Rotation of the section over the length with the particular moment.
Skip forward to the end: in a theoretical section made of a material with perfect plasticity (no hardening, infinite strain capacity) at the plastic moment, there is a plastic hinge. Once you've reached the fully plastic moment, any increment of moment will result in infinite rotation of that hinge.
Obviously real beams made of real material don't exhibit infinite rotation in a hinge.
In most real sections formed of real plastic material (like steel) there are other mechanisms at play, and often you can't actually get the whole section plastic. With respect to classification of sections, the most significant other effect is local buckling. Some part of the section reaches a limiting compressive force and buckles, so limiting the compressive force that element can carry, thus limiting the moment the section can carry. So you get a sort of hinge type behaviour in the section (no greater moment can be carried) without plasticity across every part of the section.
Furthermore, you can get a behaviour where the full plastic moment is generated, but as rotation occurs then an element buckles (rather than squashes). As the hinge rotates, the moment the section carries drops dramatically (just like a classic strut buckling - once it has buckled the axial load drops compared to the load that caused it to buckle). In this case you don't get a long flat plateau on your moment/rotation curve, you get a buckling type behaviour and the moment plummets past the peak.
Thus, you get the classes of section described, illustrated in your reference at figure 4.
A slender section doesn't even get to first yield - you get a local buckling (typically of the flanges) before the section even gets to yield. When the flanges buckle they can't take any more compressive force, so you get a hinge-ish behaviour, there's a localised rotation.
A semi-compact section can carry enough moment that some part of it has started to yield before the flanges buckle, but then they do buckle before you get to the whole cross-section at yield stress.
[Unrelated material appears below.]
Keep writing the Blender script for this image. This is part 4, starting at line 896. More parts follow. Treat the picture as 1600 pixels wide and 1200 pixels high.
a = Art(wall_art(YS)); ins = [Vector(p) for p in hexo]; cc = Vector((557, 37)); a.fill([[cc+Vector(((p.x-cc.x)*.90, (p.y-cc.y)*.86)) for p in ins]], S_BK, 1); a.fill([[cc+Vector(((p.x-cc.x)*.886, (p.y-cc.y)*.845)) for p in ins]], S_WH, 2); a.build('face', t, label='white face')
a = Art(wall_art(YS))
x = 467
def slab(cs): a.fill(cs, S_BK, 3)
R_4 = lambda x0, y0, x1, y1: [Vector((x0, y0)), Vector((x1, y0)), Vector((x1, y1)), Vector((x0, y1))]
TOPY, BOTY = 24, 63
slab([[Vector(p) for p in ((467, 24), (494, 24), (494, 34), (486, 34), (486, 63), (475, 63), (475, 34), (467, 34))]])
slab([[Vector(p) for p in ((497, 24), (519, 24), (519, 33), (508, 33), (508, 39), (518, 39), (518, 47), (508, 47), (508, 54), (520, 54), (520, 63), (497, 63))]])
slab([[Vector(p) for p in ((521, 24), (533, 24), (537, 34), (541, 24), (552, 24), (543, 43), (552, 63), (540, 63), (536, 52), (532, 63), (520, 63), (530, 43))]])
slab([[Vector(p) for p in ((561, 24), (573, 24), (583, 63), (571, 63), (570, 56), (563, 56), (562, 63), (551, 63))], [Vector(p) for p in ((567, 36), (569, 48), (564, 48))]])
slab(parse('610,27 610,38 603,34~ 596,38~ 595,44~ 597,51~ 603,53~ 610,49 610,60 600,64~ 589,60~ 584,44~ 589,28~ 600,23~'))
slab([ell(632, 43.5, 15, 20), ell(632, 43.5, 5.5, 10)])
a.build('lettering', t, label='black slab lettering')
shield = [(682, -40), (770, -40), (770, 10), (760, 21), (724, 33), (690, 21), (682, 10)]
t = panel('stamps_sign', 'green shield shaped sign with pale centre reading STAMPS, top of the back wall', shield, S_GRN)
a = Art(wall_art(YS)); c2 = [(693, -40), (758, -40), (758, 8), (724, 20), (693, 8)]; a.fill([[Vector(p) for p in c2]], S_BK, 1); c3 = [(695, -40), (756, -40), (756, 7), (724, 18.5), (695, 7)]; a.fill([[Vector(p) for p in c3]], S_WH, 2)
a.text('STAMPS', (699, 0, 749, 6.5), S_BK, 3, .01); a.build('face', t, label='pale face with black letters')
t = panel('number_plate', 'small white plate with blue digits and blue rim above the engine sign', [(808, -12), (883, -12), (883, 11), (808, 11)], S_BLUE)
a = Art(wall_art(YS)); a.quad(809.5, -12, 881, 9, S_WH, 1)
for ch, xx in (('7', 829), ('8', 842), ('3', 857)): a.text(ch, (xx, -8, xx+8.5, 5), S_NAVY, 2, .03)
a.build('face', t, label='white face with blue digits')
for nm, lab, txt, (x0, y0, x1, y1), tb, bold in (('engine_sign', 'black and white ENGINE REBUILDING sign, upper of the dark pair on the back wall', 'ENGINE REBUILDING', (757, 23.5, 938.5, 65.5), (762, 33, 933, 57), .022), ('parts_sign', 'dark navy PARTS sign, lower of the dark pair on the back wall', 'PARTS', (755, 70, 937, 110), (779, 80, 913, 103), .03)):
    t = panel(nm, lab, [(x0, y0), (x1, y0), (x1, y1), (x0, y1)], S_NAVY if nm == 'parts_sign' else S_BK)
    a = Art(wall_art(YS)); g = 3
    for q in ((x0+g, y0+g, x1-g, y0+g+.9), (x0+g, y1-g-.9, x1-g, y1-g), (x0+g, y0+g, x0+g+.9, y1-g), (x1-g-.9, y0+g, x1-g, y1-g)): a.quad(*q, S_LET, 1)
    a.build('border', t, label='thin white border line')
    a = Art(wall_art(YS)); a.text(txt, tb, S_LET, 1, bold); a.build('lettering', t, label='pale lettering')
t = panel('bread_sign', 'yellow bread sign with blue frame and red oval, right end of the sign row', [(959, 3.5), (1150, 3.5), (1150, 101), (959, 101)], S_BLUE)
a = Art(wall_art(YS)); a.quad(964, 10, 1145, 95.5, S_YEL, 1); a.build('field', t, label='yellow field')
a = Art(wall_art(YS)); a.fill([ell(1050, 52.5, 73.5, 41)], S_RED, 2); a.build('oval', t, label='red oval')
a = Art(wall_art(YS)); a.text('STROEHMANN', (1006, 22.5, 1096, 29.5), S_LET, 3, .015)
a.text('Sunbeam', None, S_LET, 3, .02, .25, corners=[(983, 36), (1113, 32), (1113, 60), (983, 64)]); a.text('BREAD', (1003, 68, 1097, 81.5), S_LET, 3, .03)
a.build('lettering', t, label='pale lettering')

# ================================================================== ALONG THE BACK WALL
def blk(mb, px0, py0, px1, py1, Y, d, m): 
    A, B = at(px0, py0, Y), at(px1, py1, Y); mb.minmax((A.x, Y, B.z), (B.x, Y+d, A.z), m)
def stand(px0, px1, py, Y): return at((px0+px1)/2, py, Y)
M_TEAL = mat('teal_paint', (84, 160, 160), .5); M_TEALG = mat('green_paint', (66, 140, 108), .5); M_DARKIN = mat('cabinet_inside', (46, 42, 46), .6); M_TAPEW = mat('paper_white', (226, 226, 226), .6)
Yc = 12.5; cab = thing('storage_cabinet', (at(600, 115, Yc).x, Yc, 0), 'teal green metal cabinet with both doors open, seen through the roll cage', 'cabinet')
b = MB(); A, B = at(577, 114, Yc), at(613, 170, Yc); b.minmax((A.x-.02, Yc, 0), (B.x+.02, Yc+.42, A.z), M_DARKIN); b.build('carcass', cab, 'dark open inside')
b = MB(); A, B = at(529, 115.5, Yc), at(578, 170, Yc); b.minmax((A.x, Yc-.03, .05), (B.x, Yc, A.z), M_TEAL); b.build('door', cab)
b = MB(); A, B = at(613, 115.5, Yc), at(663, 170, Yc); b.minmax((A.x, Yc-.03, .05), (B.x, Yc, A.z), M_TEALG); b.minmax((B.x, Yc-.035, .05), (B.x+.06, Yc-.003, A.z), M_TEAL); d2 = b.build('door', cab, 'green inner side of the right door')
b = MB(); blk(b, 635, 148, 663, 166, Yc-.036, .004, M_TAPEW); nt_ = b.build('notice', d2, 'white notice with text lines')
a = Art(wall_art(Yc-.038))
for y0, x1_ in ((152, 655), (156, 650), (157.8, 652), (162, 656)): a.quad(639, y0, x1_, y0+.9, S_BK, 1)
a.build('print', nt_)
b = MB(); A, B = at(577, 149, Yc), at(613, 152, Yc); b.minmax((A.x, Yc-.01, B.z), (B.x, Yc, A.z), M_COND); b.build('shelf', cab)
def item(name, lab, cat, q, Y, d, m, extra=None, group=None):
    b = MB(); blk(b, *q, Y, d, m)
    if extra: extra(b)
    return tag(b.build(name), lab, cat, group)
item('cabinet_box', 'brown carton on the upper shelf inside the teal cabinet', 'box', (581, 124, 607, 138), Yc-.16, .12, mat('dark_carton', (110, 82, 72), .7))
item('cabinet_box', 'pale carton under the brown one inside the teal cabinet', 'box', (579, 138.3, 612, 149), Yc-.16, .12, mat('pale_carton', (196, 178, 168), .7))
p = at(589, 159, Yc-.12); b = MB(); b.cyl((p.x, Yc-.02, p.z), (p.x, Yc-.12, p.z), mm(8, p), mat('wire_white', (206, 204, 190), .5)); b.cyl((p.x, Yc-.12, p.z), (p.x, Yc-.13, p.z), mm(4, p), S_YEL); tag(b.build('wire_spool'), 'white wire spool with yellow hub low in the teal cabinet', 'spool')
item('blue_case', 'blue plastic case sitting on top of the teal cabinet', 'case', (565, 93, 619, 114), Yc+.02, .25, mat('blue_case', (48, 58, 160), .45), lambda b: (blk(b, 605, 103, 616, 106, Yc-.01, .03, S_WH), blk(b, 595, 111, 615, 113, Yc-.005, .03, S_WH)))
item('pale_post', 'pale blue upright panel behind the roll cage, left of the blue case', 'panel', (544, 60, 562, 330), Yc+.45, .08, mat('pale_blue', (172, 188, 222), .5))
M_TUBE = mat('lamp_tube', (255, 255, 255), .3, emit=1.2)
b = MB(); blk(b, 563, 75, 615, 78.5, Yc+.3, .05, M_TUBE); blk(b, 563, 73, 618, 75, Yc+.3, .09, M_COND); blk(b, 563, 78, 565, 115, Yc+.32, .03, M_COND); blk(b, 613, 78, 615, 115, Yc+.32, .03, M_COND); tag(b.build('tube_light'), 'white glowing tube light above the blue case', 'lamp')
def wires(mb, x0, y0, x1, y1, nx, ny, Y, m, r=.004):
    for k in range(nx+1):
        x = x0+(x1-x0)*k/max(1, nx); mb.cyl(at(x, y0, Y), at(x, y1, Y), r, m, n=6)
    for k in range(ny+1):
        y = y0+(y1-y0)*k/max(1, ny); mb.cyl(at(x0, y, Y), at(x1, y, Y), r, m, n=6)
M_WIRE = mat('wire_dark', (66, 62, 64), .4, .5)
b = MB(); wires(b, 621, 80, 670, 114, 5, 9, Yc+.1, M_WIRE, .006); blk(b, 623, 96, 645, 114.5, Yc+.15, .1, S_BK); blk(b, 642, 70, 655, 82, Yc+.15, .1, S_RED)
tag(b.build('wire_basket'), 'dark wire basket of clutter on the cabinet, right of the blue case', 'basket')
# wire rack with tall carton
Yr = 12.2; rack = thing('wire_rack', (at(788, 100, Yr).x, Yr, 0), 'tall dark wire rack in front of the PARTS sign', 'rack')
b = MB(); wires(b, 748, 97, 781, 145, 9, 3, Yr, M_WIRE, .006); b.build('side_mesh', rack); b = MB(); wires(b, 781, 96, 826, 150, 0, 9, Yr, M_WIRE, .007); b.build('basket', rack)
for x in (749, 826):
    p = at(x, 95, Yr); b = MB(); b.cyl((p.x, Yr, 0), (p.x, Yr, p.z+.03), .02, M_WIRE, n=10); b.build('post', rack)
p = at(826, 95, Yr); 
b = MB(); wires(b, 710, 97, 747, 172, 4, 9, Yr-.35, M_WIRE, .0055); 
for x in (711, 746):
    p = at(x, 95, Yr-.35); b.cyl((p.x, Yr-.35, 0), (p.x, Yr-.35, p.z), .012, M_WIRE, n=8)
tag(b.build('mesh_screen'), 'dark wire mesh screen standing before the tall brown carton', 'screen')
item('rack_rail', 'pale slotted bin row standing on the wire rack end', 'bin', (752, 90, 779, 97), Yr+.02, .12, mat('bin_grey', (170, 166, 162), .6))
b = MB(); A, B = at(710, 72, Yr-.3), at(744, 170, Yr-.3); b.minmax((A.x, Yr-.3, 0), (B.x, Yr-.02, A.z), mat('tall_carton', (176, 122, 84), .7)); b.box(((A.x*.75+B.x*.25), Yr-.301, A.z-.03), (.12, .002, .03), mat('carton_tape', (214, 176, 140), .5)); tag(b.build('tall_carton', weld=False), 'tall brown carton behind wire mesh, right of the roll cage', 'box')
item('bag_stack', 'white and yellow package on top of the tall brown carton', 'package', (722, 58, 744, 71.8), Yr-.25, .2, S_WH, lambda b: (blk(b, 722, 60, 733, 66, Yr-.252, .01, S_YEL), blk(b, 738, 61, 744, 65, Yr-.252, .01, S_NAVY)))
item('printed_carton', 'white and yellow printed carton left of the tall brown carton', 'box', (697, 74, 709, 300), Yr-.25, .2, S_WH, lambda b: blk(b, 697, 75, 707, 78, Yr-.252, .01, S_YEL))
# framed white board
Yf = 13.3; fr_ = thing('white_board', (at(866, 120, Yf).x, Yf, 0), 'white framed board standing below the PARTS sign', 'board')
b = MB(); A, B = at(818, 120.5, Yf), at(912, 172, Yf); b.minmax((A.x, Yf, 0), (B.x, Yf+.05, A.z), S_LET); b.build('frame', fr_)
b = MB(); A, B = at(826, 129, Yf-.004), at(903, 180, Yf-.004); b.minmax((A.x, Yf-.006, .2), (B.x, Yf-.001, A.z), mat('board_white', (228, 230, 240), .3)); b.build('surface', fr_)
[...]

Compact and plastic sections both achieve the full plastic moment, and differ in the post-yield behaviour. If you had a square or circular solid cross section with nothing to buckle you can generate the plastic hinge and then just keep bending it, getting vey high concentrated rotations (i.e. hinge-like) without any reduction in the moment carried. However, quite a few sections that can generate the full plastic moment can't actually sustain that moment with significant rotation - when they start rotating the outstands actually buckle. Then the moment carried drops dramatically. So you can achieve the plastic moment, but you don't achieve an actual plastic hinge.
Note that the current UK (and Europe) codes - EC3 (aka EN1993) has classes 1 to 4. Class 1 can form a plastic hinge, class 2 can generate the plastic moment but not a hinge - local buckling prevents the hinge, class 3 gets to yield moment but cannot get to plastic moment, and class 4 doesn't even get to yield stress at any point in the section before some part of it buckles - i.e. the same classification, just different labels.
Possibly (arguably) figure 4 could be thought of as rotation per unit length (i.e. some function of curvature), but these behaviours occur over a finite length of beam (a buckle, for example, needs some length). To be rigorous, the graph is probably the rotation (i.e. change in angle) of an elemental but finite length of beam with a constant moment along the whole length of that element, thus giving rise to a finite rotation across the element. It's not curvature, because that breaks down at a plastic hinge.
Mathematically, the graph (and discussion) is probably conflating (and muddling) delta-theta/delta-position with d-theta/d-position (something that engineers are somewhat prone to do, causing mathematicians to shake their heads and tut).